Zu einem Grossanlass entwickelte sich auch das alljährliche Geburtstagsfest. Im zweiten Jahr drohte das «Troti» wegen des Besucherandranges derart aus den Nähten zu platzen, dass der Verein die Feier zum dritten Geburtstag 2013 in die Stanzerei verlegte – mitsamt der Einrichtung.
2016: «Troti» darf definitiv bleiben
Ein Meilenstein in der «Troti»-Geschichte war 2016, als die Stadt grünes Licht zur dauerhaften Nutzung gab – nachdem sie zweimal eine dreijährige Bewilligung zur Zwischennutzung erteilte. Dafür musste der Verein das Lokal aber energetisch teilsanieren.
Bei den Sanierungsarbeiten und der kompletten Neugestaltung des Lokals legten die «Trotamundos»-Teammitglieder im Sommer selbst Hand an. Rund 40 freiwillige Helfer unterstützten sie bei den Umbauarbeiten, die zwei Monate dauerten.
Liegenschaftsbesitzer Bernd Reichert finanzierte den Umbau. «Ich freue mich, wie sich das Lokal entwickelt hat. Ehrlich gesagt wüsste ich gar nicht, was ich sonst mit dem Haus machen würde», sagte Reichert damals gegenüber dem «Badener Tagblatt». Denn als Wohnhaus eigne sich das grüne Haus am Eck nicht. Er sei stolz auf die Bar und gehe selbst ab und zu vorbei.
Dass nun nach sieben Jahren Schluss ist, stimmt die beiden Co-Präsidentinnen traurig. Marita Sutter: «Ich werde die Abende hier im ‹Troti› sehr vermissen.» Die Möglichkeit, sich in der Weltenbummler-Bar selbst verwirklichen zu können, werde ihr fehlen.
«Wir konnten alles nach unserem Geschmack gestalten, unsere Musik spielen, die Getränke anbieten, hinter denen wir stehen.» Und Janine Ort ergänzt: «Das ‹Troti› ist ein Ort, an dem man auch alleine kommen kann.
Trotzdem trifft man ganz viele Freunde auf einmal oder kommt mit Unbekannten ins Gespräch.
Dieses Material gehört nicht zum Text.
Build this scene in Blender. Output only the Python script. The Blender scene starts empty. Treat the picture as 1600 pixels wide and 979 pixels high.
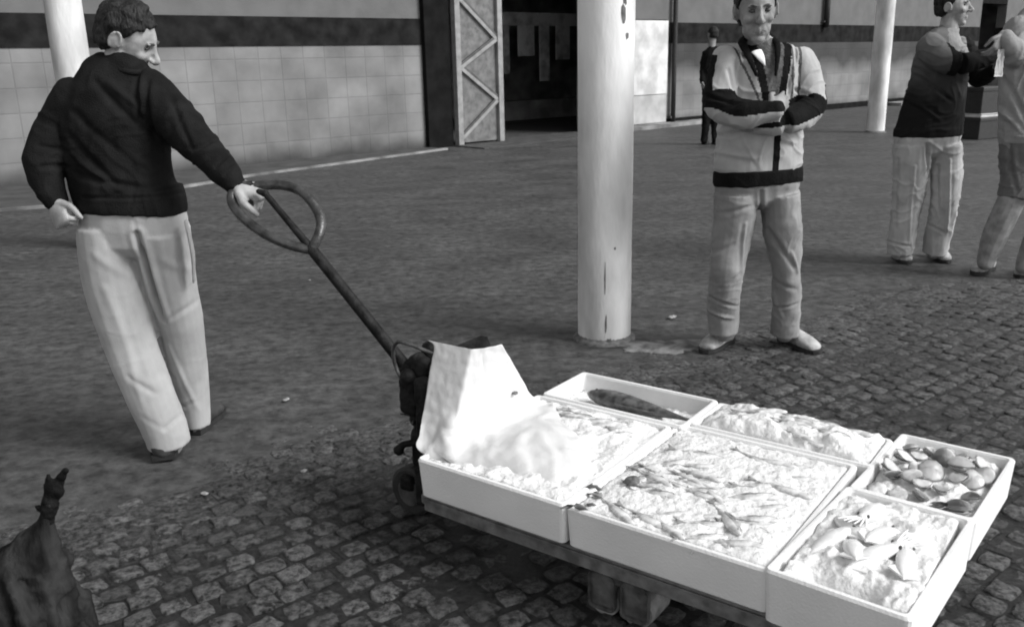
import bpy, bmesh, math, random
from mathutils import Vector as V, Matrix, noise, Quaternion
random.seed(7)
R = math.radians
SC = bpy.context.scene
COL = SC.collection

# ------------------------------------------------------------------ camera
F, HC, CX, CY = 1400.0, 1.4, 800.0, 489.5
TH = math.atan((CY - 95.0) / F); ROLL = R(1.3)
fwd = V((0, math.cos(TH), -math.sin(TH)))
r0 = V((1, 0, 0)); d0 = fwd.cross(r0)
cR = r0 * math.cos(ROLL) + d0 * math.sin(ROLL)
cD = d0 * math.cos(ROLL) - r0 * math.sin(ROLL)
cam = bpy.data.cameras.new('camera'); co = bpy.data.objects.new('camera', cam); COL.objects.link(co)
m = Matrix((cR, -cD, -fwd)).transposed().to_4x4(); m.translation = V((0, 0, HC))
co.matrix_world = m
cam.sensor_width = 36; cam.lens = 36 * F / 1600; cam.clip_end = 2000; cam.clip_start = .05
cam.dof.use_dof = True; cam.dof.focus_distance = 3.5; cam.dof.aperture_fstop = 7
SC.camera = co

def ray(x, y): return cR * ((x - CX) / F) + cD * ((y - CY) / F) + fwd
def G(x, y, z=0.0):
    v = ray(x, y); return V((0, 0, HC)) + v * ((z - HC) / v.z)
def P(x, y, Y):
    v = ray(x, y); return V((0, 0, HC)) + v * (Y / v.y)
def mpp(p): return (p - V((0, 0, HC))).dot(fwd) / F      # metres per photo pixel at p

# ------------------------------------------------------------------ world, sun
w = bpy.data.worlds.new('World'); SC.world = w; w.use_nodes = True
nt = w.node_tree; bg = nt.nodes['Background']
sky = nt.nodes.new('ShaderNodeTexSky'); sky.sky_type = 'NISHITA'; sky.sun_disc = False
SUN_EL, SUN_AZ = 40.0, 114.0      # azimuth clockwise from +Y
sky.sun_elevation = R(SUN_EL); sky.sun_rotation = R(SUN_AZ)
bw = nt.nodes.new('ShaderNodeRGBToBW')
nt.links.new(sky.outputs[0], bw.inputs[0]); nt.links.new(bw.outputs[0], bg.inputs[0])
bg.inputs[1].default_value = .14
sun = bpy.data.lights.new('sun', 'SUN'); so = bpy.data.objects.new('sun', sun); COL.objects.link(so)
sun.energy = 2.3; sun.angle = R(26); sun.color = (1, 1, 1)
sd = V((math.sin(R(SUN_AZ)) * math.cos(R(SUN_EL)), math.cos(R(SUN_AZ)) * math.cos(R(SUN_EL)), math.sin(R(SUN_EL))))
so.rotation_euler = sd.to_track_quat('Z', 'Y').to_euler()
SC.view_settings.view_transform = 'Standard'; SC.view_settings.look = 'None'
SC.view_settings.exposure = .66; SC.view_settings.gamma = 1
SC.cycles.pixel_filter_type = 'BLACKMAN_HARRIS'; SC.cycles.filter_width = 1.9
SC.cycles.max_bounces = 5

# ------------------------------------------------------------------ materials (monochrome photograph: greys)
def mat(name, g, rough=.7, var=.0, scale=8, bump=0., bscale=60, spec=.5, metal=0., stretch=(1, 1, 1), detail=6, sss=0, g2=None, lo=.35, hi=.65, coord='Object'):
    mt = bpy.data.materials.new(name); mt.use_nodes = True
    n = mt.node_tree; b = n.nodes['Principled BSDF']
    b.inputs['Roughness'].default_value = rough; b.inputs['Metallic'].default_value = metal
    b.inputs['Specular IOR Level'].default_value = spec
    tc = n.nodes.new('ShaderNodeTexCoord'); mp = n.nodes.new('ShaderNodeMapping')
    mp.inputs['Scale'].default_value = stretch
    n.links.new(tc.outputs[coord], mp.inputs[0])
    nz = n.nodes.new('ShaderNodeTexNoise'); nz.inputs['Scale'].default_value = scale; nz.inputs['Detail'].default_value = detail
    n.links.new(mp.outputs[0], nz.inputs['Vector'])
    cr = n.nodes.new('ShaderNodeValToRGB')
    a = g * (1 - var); c = g * (1 + var) if g2 is None else g2
    cr.color_ramp.elements[0].position = lo; cr.color_ramp.elements[1].position = hi
    cr.color_ramp.elements[0].color = (a, a, a, 1); cr.color_ramp.elements[1].color = (c, c, c, 1)
    n.links.new(nz.outputs['Fac'], cr.inputs[0]); n.links.new(cr.outputs[0], b.inputs['Base Color'])
    if bump:
        bz = n.nodes.new('ShaderNodeTexNoise'); bz.inputs['Scale'].default_value = bscale; bz.inputs['Detail'].default_value = 5
        n.links.new(mp.outputs[0], bz.inputs['Vector'])
        bp = n.nodes.new('ShaderNodeBump'); bp.inputs['Strength'].default_value = bump; bp.inputs['Distance'].default_value = .01
        n.links.new(bz.outputs['Fac'], bp.inputs['Height']); n.links.new(bp.outputs[0], b.inputs['Normal'])
    if sss:
        b.inputs['Subsurface Weight'].default_value = sss; b.inputs['Subsurface Radius'].default_value = (.01, .01, .01)
    return mt

M = {}
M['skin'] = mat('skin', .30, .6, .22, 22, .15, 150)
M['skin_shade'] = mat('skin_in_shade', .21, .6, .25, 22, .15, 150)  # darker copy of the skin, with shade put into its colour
M['hair'] = mat('dark_hair', .014, .55, .6, 40, .8, 160, stretch=(1, 1, .25), spec=.25)
M['brow'] = mat('brow_hair', .07, .8)
M['eye'] = mat('eye_dark', .05, .4)
M['lip'] = mat('lip', .16, .6)
M['sweater'] = mat('dark_sweater_wool', .012, .9, .3, 12, .5, 220, spec=.08)
M['trouser_light'] = mat('light_trouser_cloth', .38, .9, .14, 7, .12, 200)
M['trouser_mid'] = mat('grey_trouser_cloth', .22, .9, .16, 6, .15, 160)
M['jacket_light'] = mat('light_jacket_cloth', .35, .9, .1, 10, .15, 200)
M['black_cloth'] = mat('black_cloth', .008, .9, .3, 14, .4, 120, spec=.08)
M['pullover'] = mat('grey_pullover', .075, .9, .4, 60, .4, 120)
M['white_cloth'] = mat('white_shirt_cloth', .75, .8, .04, 20, .2, 80)
M['shirt_grey'] = mat('grey_shirt_cloth', .25, .85, .1, 10, .4, 60)
M['short_grey'] = mat('darker_grey_cloth', .12, .85, .12, 10, .4, 60)
M['shoe_dark'] = mat('dark_shoe_leather', .04, .5, .3, 30, .2, 60)
M['shoe_light'] = mat('pale_dusty_shoe', .36, .8, .25, 30, .3, 60)
M['foam'] = mat('white_polystyrene', .76, .7, .07, 5, .22, 160, sss=0, detail=9, g2=.79)
M['sheet'] = mat('white_plastic_sheet', .62, .5, .05, 7, .35, 22)
M['ice'] = mat('crushed_ice', .74, .35, .12, 34, .9, 60, spec=.4, g2=.80, lo=.3, hi=.6)
M['fish_skin'] = mat('silver_fish_skin', .42, .35, .3, 45, .2, 90, g2=.76)
M['fish_dark'] = mat('dark_fish_back', .05, .35, .4, 40, .2, 90, g2=.13)
M['fish_back'] = mat('grey_fish_back', .16, .35, .4, 40, .2, 90, g2=.40)
M['squid'] = mat('pale_squid_flesh', .74, .3, .1, 25, .2, 60)
M['stain'] = mat('dark_stain', .10, .6, .3, 60)
M['steel_dark'] = mat('greasy_dark_steel', .012, .6, .6, 25, .7, 40, spec=.15)
M['steel_mid'] = mat('worn_grey_steel', .10, .4, .4, 25, .3, 60, metal=.5)
M['steel_loop'] = mat('worn_handle_steel', .05, .38, .5, 30, .3, 60, metal=.3)
M['fork'] = mat('fork_paint', .13, .5, .4, 25, .3, 60)
M['wheel'] = mat('grey_nylon_roller', .24, .6, .3, 30, .3, 80)
M['bracket'] = mat('dull_bracket_paint', .075, .7, .5, 25, .5, 40)
M['rubber'] = mat('black_rubber', .015, .7, .3, 30)
M['bag'] = mat('dark_sacking', .02, .95, .7, 22, 1.0, 50, spec=.1, stretch=(1, 1, .2))
M['bag_neck'] = mat('black_tape', .006, .8, .5, 40, .8, 60, spec=.15)
M['pole'] = mat('pole_paint', .58, .75, .34, 3.5, .4, 30, stretch=(1, 1, .35), lo=.34, hi=.62, detail=9)
M['chip'] = mat('chipped_paint', .12, .8, .4, 40)
M['wall_top'] = mat('grey_render', .115, .85, .12, 2.5, .2, 30)
M['stripe'] = mat('dark_stripe_paint', .016, .9, .45, 4, .15, 30, spec=.08)
M['dark_wall'] = mat('dark_trim', .010, .9, .3, 5, spec=.08)
M['interior'] = mat('dim_interior', .30, .9, .4, 2)
M['interior2'] = mat('dim_interior_goods', .8, .9, .4, 3)
M['truss_panel'] = mat('gate_sheet', .13, .7, .3, 9, .5, 20)
M['truss_light'] = mat('gate_light_paint', .24, .6, .2, 9, .3, 30)
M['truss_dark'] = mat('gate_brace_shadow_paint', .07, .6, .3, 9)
M['door_white'] = mat('pale_door_paint', .60, .6, .25, 3)
M['door_low'] = mat('pale_door_lower_paint', .42, .6, .2, 3)
M['black_paint'] = mat('black_pipe_paint', .015, .5, .3, 20)
M['kerb'] = mat('pale_kerb_stone', .20, .8, .6, 2, .3, 30)
M['pavement'] = mat('dark_pavement', .05, .85, .3, 4, .3, 30)
M['heather'] = mat('heather_knit', .045, .9, .5, 60)
M['scrap'] = mat('grubby_scrap', .25, .8, .3, 60)
M['litter'] = mat('white_paper', .7, .7)
M['wallstain'] = None

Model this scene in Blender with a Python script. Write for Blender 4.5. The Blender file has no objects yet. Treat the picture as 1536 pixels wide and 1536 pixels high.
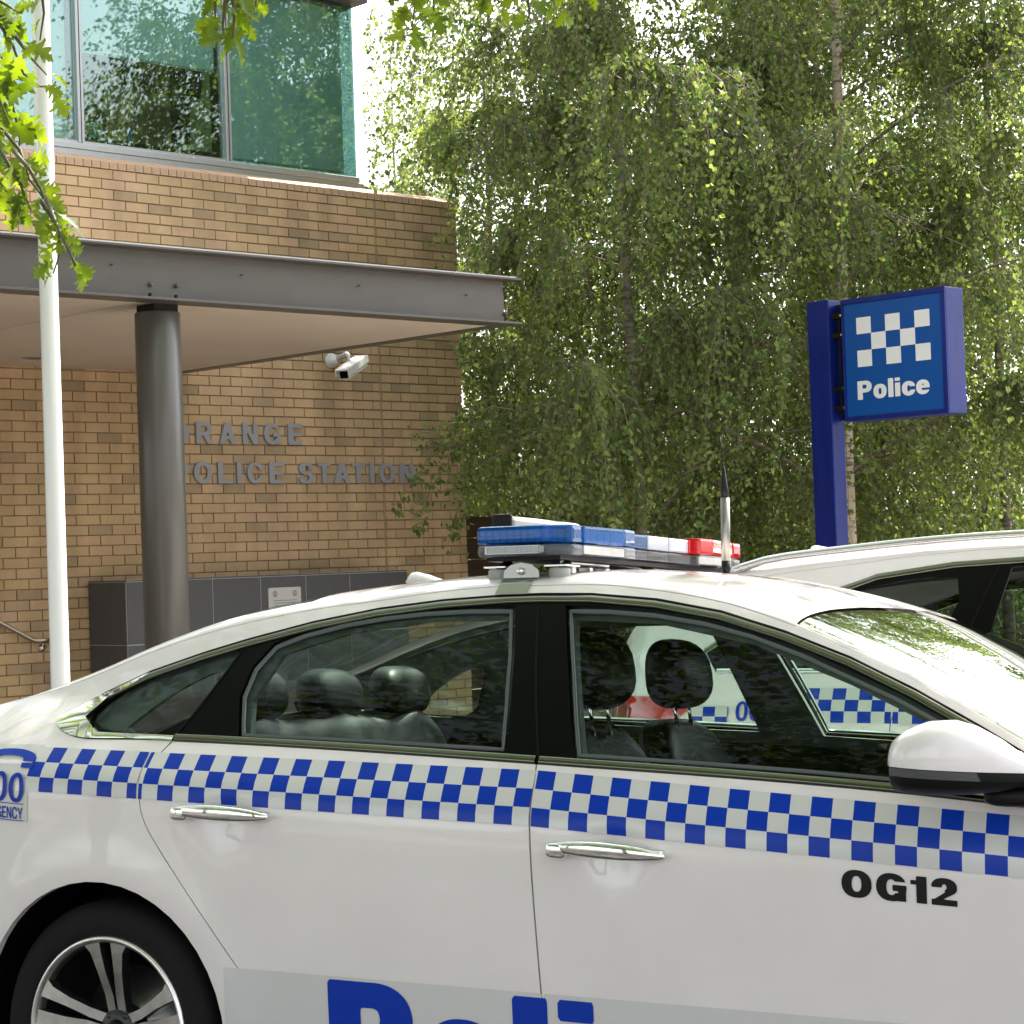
import bpy, bmesh, math, random
import numpy as np
from mathutils import Vector, Matrix
from mathutils.geometry import delaunay_2d_cdt
random.seed(7)
RNG = np.random.default_rng(7)
SC = bpy.context.scene
COL = SC.collection
R = math.radians

# ------------------------------------------------------------------ camera (fitted to the brick courses)
FPX, YAW, PITCH, ROLL, H = 3257.0, -.7624, .0211, -.0343, 1.51
_cy, _sy, _cp, _sp, _cr, _sr = math.cos(YAW), math.sin(YAW), math.cos(PITCH), math.sin(PITCH), math.cos(ROLL), math.sin(ROLL)
FW = np.array([-_sy*_cp, _cy*_cp, _sp]); _rt = np.array([_cy, _sy, 0.]); _up = np.cross(_rt, FW)
RT = _cr*_rt + _sr*_up; UP = -_sr*_rt + _cr*_up
CAM = np.array([0, 0, H])
cd = bpy.data.cameras.new('camera'); cam = bpy.data.objects.new('camera', cd); COL.objects.link(cam)
cd.sensor_width = 36; cd.lens = 36*FPX/1536; cd.clip_start = .1; cd.clip_end = 2000
M = Matrix(((RT[0], UP[0], -FW[0], 0), (RT[1], UP[1], -FW[1], 0), (RT[2], UP[2], -FW[2], H), (0, 0, 0, 1)))
cam.matrix_world = M
SC.camera = cam
cd.dof.use_dof = False

# ------------------------------------------------------------------ sky, sun, exposure
SUN_AZ, SUN_EL = R(84), R(50)           # azimuth clockwise from +Y
w = bpy.data.worlds.new('World'); SC.world = w; w.use_nodes = True
nt = w.node_tree; nt.nodes.clear()
sky = nt.nodes.new('ShaderNodeTexSky'); sky.sky_type = 'NISHITA'; sky.sun_disc = False
sky.sun_elevation = SUN_EL; sky.sun_rotation = SUN_AZ; sky.dust_density = 3.0; sky.air_density = 1.0; sky.ozone_density = 1
hsv = nt.nodes.new('ShaderNodeHueSaturation'); hsv.inputs['Saturation'].default_value = .35
bg = nt.nodes.new('ShaderNodeBackground'); bg.inputs['Strength'].default_value = .15
wo = nt.nodes.new('ShaderNodeOutputWorld')
nt.links.new(sky.outputs[0], hsv.inputs['Color']); nt.links.new(hsv.outputs[0], bg.inputs['Color']); nt.links.new(bg.outputs[0], wo.inputs['Surface'])
sd = bpy.data.lights.new('sun', 'SUN'); sd.energy = 5.0; sd.angle = R(.6); sd.color = (1, .93, .82)
sun = bpy.data.objects.new('sun', sd); COL.objects.link(sun)
sv = Vector((math.sin(SUN_AZ)*math.cos(SUN_EL), math.cos(SUN_AZ)*math.cos(SUN_EL), math.sin(SUN_EL)))
sun.rotation_euler = sv.to_track_quat('Z', 'Y').to_euler()
sun.location = (0, 0, 30)
SC.view_settings.view_transform = 'Standard'; SC.view_settings.look = 'None'
SC.view_settings.gamma = 1; SC.view_settings.use_curve_mapping = False
SC.view_settings.exposure = 2.15
SC.cycles.max_bounces = 10; SC.cycles.transparent_max_bounces = 24; SC.cycles.glossy_bounces = 5
SC.cycles.transmission_bounces = 8; SC.cycles.diffuse_bounces = 4

# ------------------------------------------------------------------ pixel -> place helpers
def ray(px, py): return (px-768)/FPX*RT - (py-768)/FPX*UP + FW
def onY(px, py, Y):
    d = ray(px, py); return CAM + d*((Y-CAM[1])/d[1])
def onX(px, py, X):
    d = ray(px, py); return CAM + d*((X-CAM[0])/d[0])
def onZ(px, py, Z):
    d = ray(px, py); return CAM + d*((Z-CAM[2])/d[2])
def atD(px, py, t): return CAM + ray(px, py)*t
def proj(P):
    v = np.asarray(P, float)-CAM; z = v@FW
    return 768+FPX*(v@RT)/z, 768-FPX*(v@UP)/z, z

# ------------------------------------------------------------------ object helpers
def obj(name, me, mat=None, parent=None):
    if isinstance(me, bmesh.types.BMesh):
        m = bpy.data.meshes.new(name); me.to_mesh(m); me.free(); me = m
    if mat is not None:
        for x in (mat if isinstance(mat, (list, tuple)) else [mat]): me.materials.append(x)
    o = bpy.data.objects.new(name, me); COL.objects.link(o)
    if parent is not None: o.parent = parent
    return o
def tag(o, label=None, cat=None, group=None, kind=None):
    if label: o['label'] = label
    if cat: o['category'] = cat
    if group: o['group'] = group
    if kind: o['kind'] = kind
    return o
def empty(name, loc=(0, 0, 0), rz=0, label=None, cat=None, group=None):
    o = bpy.data.objects.new(name, None); COL.objects.link(o); o.location = loc; o.rotation_euler = (0, 0, rz)
    o.empty_display_size = .2
    return tag(o, label, cat, group)
def mesh(name, V, F, smooth=False):
    me = bpy.data.meshes.new(name); me.from_pydata([tuple(v) for v in V], [], [tuple(f) for f in F]); me.update()
    if smooth: me.shade_smooth()
    return me
def np_mesh(name, V, F):
    """V (n,3), F (m,k) arrays, fast"""
    me = bpy.data.meshes.new(name); V = np.ascontiguousarray(V, dtype=np.float32); F = np.ascontiguousarray(F, dtype=np.int32)
    m, k = F.shape
    me.vertices.add(len(V)); me.vertices.foreach_set('co', V.ravel())
    me.loops.add(m*k); me.loops.foreach_set('vertex_index', F.ravel())
    me.polygons.add(m); me.polygons.foreach_set('loop_start', np.arange(0, m*k, k, dtype=np.int32))
    me.polygons.foreach_set('loop_total', np.full(m, k, dtype=np.int32))
    me.polygons.foreach_set('use_smooth', np.zeros(m, dtype=bool)); me.update(calc_edges=True); return me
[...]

Dass dies jetzt verloren geht, bedaure ich am meisten.» Ob sie in Zukunft ihre Freizeit in ein ähnliches Projekt investieren, ist noch offen. «Wir verabschieden uns zuerst vom ‹Troti› dann schauen wir weiter», sind sich die beiden einig.
Mit einem grossen Fest verabschiedet sich das heute siebenköpfige Kernteam am Freitag von seinen Gästen. Auf der Dachterrasse spielen die Bands «Effie’s Beast», «In Gin Lane» und «Elyn». Zudem legt Roman Tschopp seine Platten auf.